Concept of Multi-Frequency Adaptive Meshing
The multi-frequency adaptive meshing method, implemented in Ansys HFSS, provides you with an efficient and convenient method to automatically obtain a mesh appropriate for broadband frequency simulation where the adaptive algorithm uses errors from multiple time-harmonic frequency simulations when refining the mesh instead of using only one frequency. Note that for each adaptive pass, the same mesh is used for all frequencies in order to generate errors for mesh refinement for the next adaptive pass. This process is described by the flow chart in the following figure. At a high level, the differences compared with single frequency adaption include generation of errors from multiple frequencies at each adaptive pass and combining of the errors before refining the mesh.

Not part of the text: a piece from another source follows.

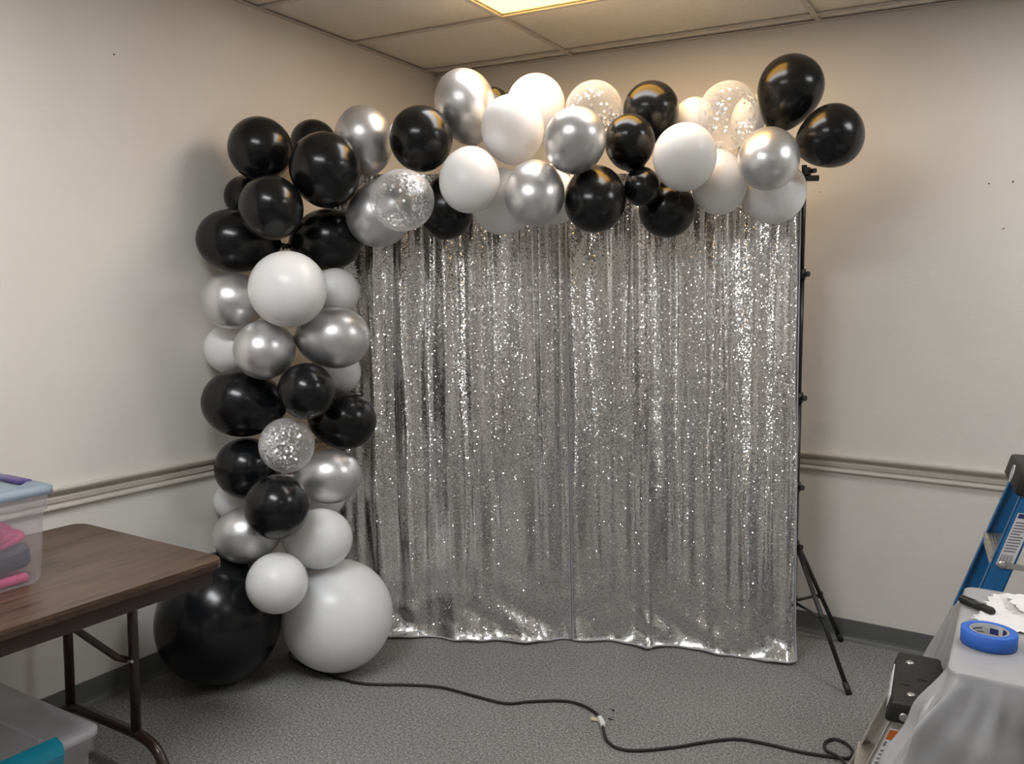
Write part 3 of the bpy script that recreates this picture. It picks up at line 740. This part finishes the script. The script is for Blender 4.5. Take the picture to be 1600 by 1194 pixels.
def stepladder(name, label, loc, rz, Hc, width, run, steps, railmat, splay, cap_d, cap_h, rail_w, folded=False):
    """local frame: climbing side faces -x, rails at y=0 (near) and y=width (far), cap centred over x=cap_d/2"""
    t = thing(name, label, 'ladder', loc, rz)
    cb = MB().box((cap_d / 2, width / 2, Hc - cap_h / 2), (cap_d, width + .02, cap_h), .010, seg=2)
    for v in cb.bm.verts:
        if v.co.z < Hc - cap_h * .5: v.co.x += -cap_h * .19 if v.co.x < cap_d / 2 else cap_h * .19      # the cap flares towards its skirt
    cb = cb.build('top_cap', 'cap', t)
    rails = []
    for side in (0, 1):
        y = 0 if side == 0 else width; s_ = 1 if side == 0 else -1; sp = -splay if side == 0 else splay
        top = Vector((.012, y + s_ * .012, Hc - cap_h * .6)); botp = Vector((-run, y + sp + s_ * .012, 0))
        mb = MB(); wdt = Vector((rail_w, 0, 0)); th = Vector((0, .004 * s_, 0)); fl = Vector((0, .026 * s_, 0)); ft = Vector((.004, 0, 0))
        def slab(a0, a1, off, e1, e2):
            lo = [a1 + off, a1 + off + e1, a1 + off + e1 + e2, a1 + off + e2]; hi = [a0 + off, a0 + off + e1, a0 + off + e1 + e2, a0 + off + e2]
            mb.hull8(lo, hi)
        slab(top, botp, Vector((0, 0, 0)), wdt, th)                     # web
        slab(top, botp, Vector((0, 0, 0)), ft, fl)                      # front flange
        slab(top, botp, wdt - ft, ft, fl)                               # rear flange
        r = mb.build('front_rail', railmat[0], t); rails.append((r, top, botp))
        MB().box(botp + Vector((rail_w / 2, s_ * .012, .012)), (rail_w + .012, .034, .024), .003).build('foot', 'cap', r)
    for k in range(steps):
        z = (Hc) * (k + 1) / (steps + 1); f = z / (Hc - cap_h * .6)
        a = rails[0][2].lerp(rails[0][1], f); b = rails[1][2].lerp(rails[1][1], f)
        mid = (a + b) / 2; ln = (b - a).length - .014
        sb = MB().box(mid + Vector((rail_w / 2 - .004, 0, 0)), (rail_w + .004, ln, .003))
        sb.box(mid + Vector((-.004, 0, -.016)), (.003, ln, .034)).box(mid + Vector((rail_w - .008, 0, -.012)), (.003, ln, .026))
        for g in range(6): sb.box(mid + Vector((.004 + g * (rail_w - .012) / 5, 0, .0025)), (.003, ln, .002))
        sb.build('step', 'alu', t)
    for side in (0, 1):      # rear legs
        y = 0 if side == 0 else width; s_ = 1 if side == 0 else -1; sp = -splay if side == 0 else splay
        top = Vector((cap_d - .03, y + s_ * .014, Hc - cap_h * .6)); botp = Vector((rail_w + .010 - run if folded else cap_d + run * 1.5, y + sp + s_ * .014, 0))
        mb = MB(); e1, e2 = Vector((.034, 0, 0)), Vector((0, .022 * s_, 0))
        mb.hull8([botp, botp + e1, botp + e1 + e2, botp + e2], [top, top + e1, top + e1 + e2, top + e2])
        r = mb.build('rear_leg', railmat[1], t)
        MB().box(botp + Vector((.017, s_ * .011, .010)), (.046, .03, .02), .003).build('foot', 'cap', r)
        rails.append((r, top, botp))
    if steps < 2: return t, cb, rails
    zz = Hc * .735
    if not folded: MB().tube([(cap_d + run * .5, .02, Hc * .45), (cap_d + run * .5, width - .02, Hc * .45)], .006, 8).build('rear_brace', 'alu', t)
    for side in (0, 1):
        f = zz / (Hc - cap_h * .6); a = rails[side][2].lerp(rails[side][1], f); b = rails[2 + side][2].lerp(rails[2 + side][1], f)
        s_ = -1 if side == 0 else 1
        p0 = a + Vector((rail_w * .45, s_ * .006, 0)); p1 = b + Vector((.017, s_ * .006, .0))
        m = (p0 + p1) / 2 + Vector((0, 0, -.006))
        sbm = MB(); sbm.hull8([p0 + Vector((0, -.002, -.009)), m + Vector((0, -.002, -.009)), m + Vector((0, .002, -.009)), p0 + Vector((0, .002, -.009))],
                              [p0 + Vector((0, -.002, .009)), m + Vector((0, -.002, .009)), m + Vector((0, .002, .009)), p0 + Vector((0, .002, .009))])
        sbm.hull8([m + Vector((0, -.002, -.009)), p1 + Vector((0, -.002, -.009)), p1 + Vector((0, .002, -.009)), m + Vector((0, .002, -.009))],
                  [m + Vector((0, -.002, .009)), p1 + Vector((0, -.002, .009)), p1 + Vector((0, .002, .009)), m + Vector((0, .002, .009))])
        sp = sbm.build('spreader', 'steel', t)
        MB().lathe([(.013, 0), (.013, .002), (.009, .005), (0, .006)], p0 + Vector((0, s_ * .002, 0)), 14, Matrix.Rotation(PI / 2 * (1 if s_ < 0 else -1), 3, 'X')).build('rivet', 'steel', sp)
    return t, cb, rails
lad, cap, rails = stepladder('step_ladder', 'blue fibreglass step ladder with black cap behind the cloth-covered table', (2.985, -1.185, 0), 0.10, 1.075, .33, .30, 3, ('blue', 'blue'), .045, .13, .072, .062)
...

There already exist adaptive techniques to tailor a mesh for broadband frequency analysis. Those techniques amount to adapting a mesh at N frequencies sequentially via mesh links in HFSS. If the ordered frequencies are f1, f2,...,fN the adaptive refinement process starts with f1as the first frequency using a coarse initial mesh. The process then follows the steps shown in the Single Frequency Adaptive Mesh Refinement Flow Chart until convergence. Next frequency f2 is solved using the converged mesh from f1, as the initial mesh and once again the steps shown in the Single Frequency Adaptive Mesh Refinement Flow Chart are applied by the adaptive process. This process continues until the convergence of the final frequency fN. The ability for all adapt frequencies to influence mesh adaption at each pass is a major benefit of using the new multi-frequency adaptive meshing algorithm in HFSS compared to the sequential multi-frequency adaptive meshing approach. It typically produces a smaller final mesh and improves the adaption performance by solving the frequencies in parallel.
The multiple-frequency adapt algorithm has three potential performance benefits compared with the standard sequential algorithm. The benefits are as follows:
- Solves adapt frequencies in parallel.
- Reuses the solutions of all the adapt frequencies for subsequent frequency sweeps. In contrast the sequential method can reliably reuse only the solution of the last frequency since it solves other frequencies on different meshes.
- Obtains a smaller mesh that yields similar accuracy.